De la referida visita a tu hogar guardo como el más grato recuerdo un ejemplar de Las puertas de la noche, publicado por la Editorial Plaza Mayor, de Puerto Rico. En tu dedicatoria dices: «(…) esperando disculpes los traspiés de esta, mi primera novela». Estas palabras me dan pie a hacerte dos preguntas: ¿cómo descubres que el espacio más breve del cuento te es insuficiente y necesitas pasar a la narrativa de largo aliento, la novela? ¿Cuáles serían los traspiés de Las puertas de la noche?
Una aclaración: Las puertas de la noche, no es mi primera novela. Y el error es mío porque debí escribirte en esa dedicatoria “mi primera novela publicada en español”. Antes de Las puertas… yo había escrito una llamada Paramorio (aún inédita) y había logrado publicar en Suecia, en sueco, Ciudad jamás perdida, una novela sobre el mundo del periodismo que aún sigue inédita en español. Las puertas… fue, entonces, mi tercera novela escrita y la segunda publicada, y en su primera edición se publicó en la editorial española Malamba, en 2001. Esa edición de Plaza Mayor a la que haces referencia salió en 2002 porque la editora, Patricia Gutiérrez Menoyo, supo que el diario El País la había seleccionado como una de las dos novelas negras más impactantes publicadas en España y eso la animó a incluirla en la Colección Cultura Cubana que, poco después, me propuso que yo dirigiera como Editor y Representante en Cuba.

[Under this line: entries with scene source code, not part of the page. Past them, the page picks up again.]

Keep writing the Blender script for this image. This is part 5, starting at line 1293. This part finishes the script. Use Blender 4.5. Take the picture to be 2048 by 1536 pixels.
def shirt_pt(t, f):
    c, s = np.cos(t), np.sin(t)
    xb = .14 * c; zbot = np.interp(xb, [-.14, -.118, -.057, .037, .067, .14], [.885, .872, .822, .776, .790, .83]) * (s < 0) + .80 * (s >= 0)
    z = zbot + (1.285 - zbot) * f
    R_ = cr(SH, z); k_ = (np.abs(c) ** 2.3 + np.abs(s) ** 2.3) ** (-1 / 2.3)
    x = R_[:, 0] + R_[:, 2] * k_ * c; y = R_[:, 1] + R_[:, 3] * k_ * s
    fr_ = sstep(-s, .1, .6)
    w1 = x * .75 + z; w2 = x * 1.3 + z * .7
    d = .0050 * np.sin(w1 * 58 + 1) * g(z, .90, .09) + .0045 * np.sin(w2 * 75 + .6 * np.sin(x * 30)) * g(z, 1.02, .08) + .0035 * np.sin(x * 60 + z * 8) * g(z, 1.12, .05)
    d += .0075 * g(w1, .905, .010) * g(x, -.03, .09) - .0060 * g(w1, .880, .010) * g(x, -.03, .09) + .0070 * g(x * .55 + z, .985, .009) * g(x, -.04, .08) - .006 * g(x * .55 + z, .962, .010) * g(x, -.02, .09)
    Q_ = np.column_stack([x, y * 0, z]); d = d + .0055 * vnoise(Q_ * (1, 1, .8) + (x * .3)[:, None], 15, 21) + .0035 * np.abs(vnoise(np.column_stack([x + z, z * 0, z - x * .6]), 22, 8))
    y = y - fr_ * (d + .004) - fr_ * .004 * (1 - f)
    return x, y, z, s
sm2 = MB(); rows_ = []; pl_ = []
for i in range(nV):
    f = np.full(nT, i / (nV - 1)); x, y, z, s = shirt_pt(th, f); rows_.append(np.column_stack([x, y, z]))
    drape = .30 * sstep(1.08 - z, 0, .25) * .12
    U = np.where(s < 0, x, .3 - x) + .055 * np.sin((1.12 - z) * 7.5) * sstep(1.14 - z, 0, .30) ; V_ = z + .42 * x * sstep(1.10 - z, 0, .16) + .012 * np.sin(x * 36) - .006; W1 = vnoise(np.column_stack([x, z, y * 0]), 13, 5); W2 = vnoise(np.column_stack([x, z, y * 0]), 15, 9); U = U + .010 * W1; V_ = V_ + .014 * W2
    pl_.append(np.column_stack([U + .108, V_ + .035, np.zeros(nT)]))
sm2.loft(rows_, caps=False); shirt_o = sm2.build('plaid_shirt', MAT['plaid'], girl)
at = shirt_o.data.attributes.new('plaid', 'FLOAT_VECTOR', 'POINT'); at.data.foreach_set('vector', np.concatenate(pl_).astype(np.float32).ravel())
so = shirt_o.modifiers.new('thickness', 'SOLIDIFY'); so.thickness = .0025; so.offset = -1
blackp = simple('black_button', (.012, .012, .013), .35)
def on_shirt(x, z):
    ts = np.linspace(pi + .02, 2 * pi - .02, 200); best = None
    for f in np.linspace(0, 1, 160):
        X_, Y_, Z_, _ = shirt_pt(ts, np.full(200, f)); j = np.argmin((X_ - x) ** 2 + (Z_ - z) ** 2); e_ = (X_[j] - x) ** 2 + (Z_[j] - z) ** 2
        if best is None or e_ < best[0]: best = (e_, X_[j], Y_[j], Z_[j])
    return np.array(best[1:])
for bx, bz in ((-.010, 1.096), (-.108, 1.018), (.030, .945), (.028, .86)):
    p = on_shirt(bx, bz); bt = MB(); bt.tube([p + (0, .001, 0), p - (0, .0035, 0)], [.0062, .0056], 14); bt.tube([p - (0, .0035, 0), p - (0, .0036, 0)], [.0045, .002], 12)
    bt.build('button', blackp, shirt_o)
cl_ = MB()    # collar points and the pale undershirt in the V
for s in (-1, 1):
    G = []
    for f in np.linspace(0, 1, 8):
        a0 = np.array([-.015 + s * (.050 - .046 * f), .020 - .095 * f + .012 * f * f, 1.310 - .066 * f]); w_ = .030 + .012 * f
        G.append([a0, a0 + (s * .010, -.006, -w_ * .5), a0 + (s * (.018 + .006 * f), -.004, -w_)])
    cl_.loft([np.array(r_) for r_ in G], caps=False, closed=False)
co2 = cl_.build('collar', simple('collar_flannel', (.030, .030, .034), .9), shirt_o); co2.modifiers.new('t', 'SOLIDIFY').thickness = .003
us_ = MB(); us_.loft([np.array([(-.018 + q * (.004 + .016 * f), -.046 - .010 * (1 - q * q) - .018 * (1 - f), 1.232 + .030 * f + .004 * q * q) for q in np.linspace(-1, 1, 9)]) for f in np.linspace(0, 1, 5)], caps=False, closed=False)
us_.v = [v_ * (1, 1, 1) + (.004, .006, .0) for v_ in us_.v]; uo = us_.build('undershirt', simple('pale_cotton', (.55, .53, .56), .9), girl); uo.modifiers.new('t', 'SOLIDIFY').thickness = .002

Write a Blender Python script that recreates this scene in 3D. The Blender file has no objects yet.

Aun así, y pese a todos los elogios de la crítica en España, al tratarse de mi primera novela negra, creo que no logré lo que quería, pues el tema de fondo: la presencia del racismo en la marginalidad y en la mentalidad del cubano, era demasiado asunto para un solo libro… y, además, siempre pensé en una serie interconectada. Pero de eso hablamos después más en detalles.
Publicar en Plaza Mayor, la editorial de la hija de Eloy Gutiérrez Menoyo, podía (de hecho lo fue) ser mal mirado por el sector de la intelectualidad cubana más afín a las posiciones ideológicas del régimen. ¿Eras consciente de que más allá de los valores literarios de Las puertas de la noche, se iba a cuestionar la pertinencia de su publicación en esta editorial? ¿Cuánto recelo despertó tu amistad con Patricia?
Esa es una de las lecciones que aprendí en esos años sobre la doble moral y el oportunismo de los comisarios culturales y de nuestros escritores e intelectuales. Primero, en ese sentido de la doble cara de nuestro gremio, debo aclarar que fueron pocos los escritores afines a eso que llamas “posiciones ideológicas del régimen” que no hicieron lobby para publicar en Plaza Mayor y ganarse los dólares de anticipo que Patricia pagaba a los autores que publicamos. Muchos de esos que se acercaron adulándola, con singular babosería, y que ella rechazó (o rechacé yo cuando tuve que tomar decisiones editoriales) fueron los que después más se ensañaron con ella, con nosotros, con el proyecto Colección Cultura Cubana.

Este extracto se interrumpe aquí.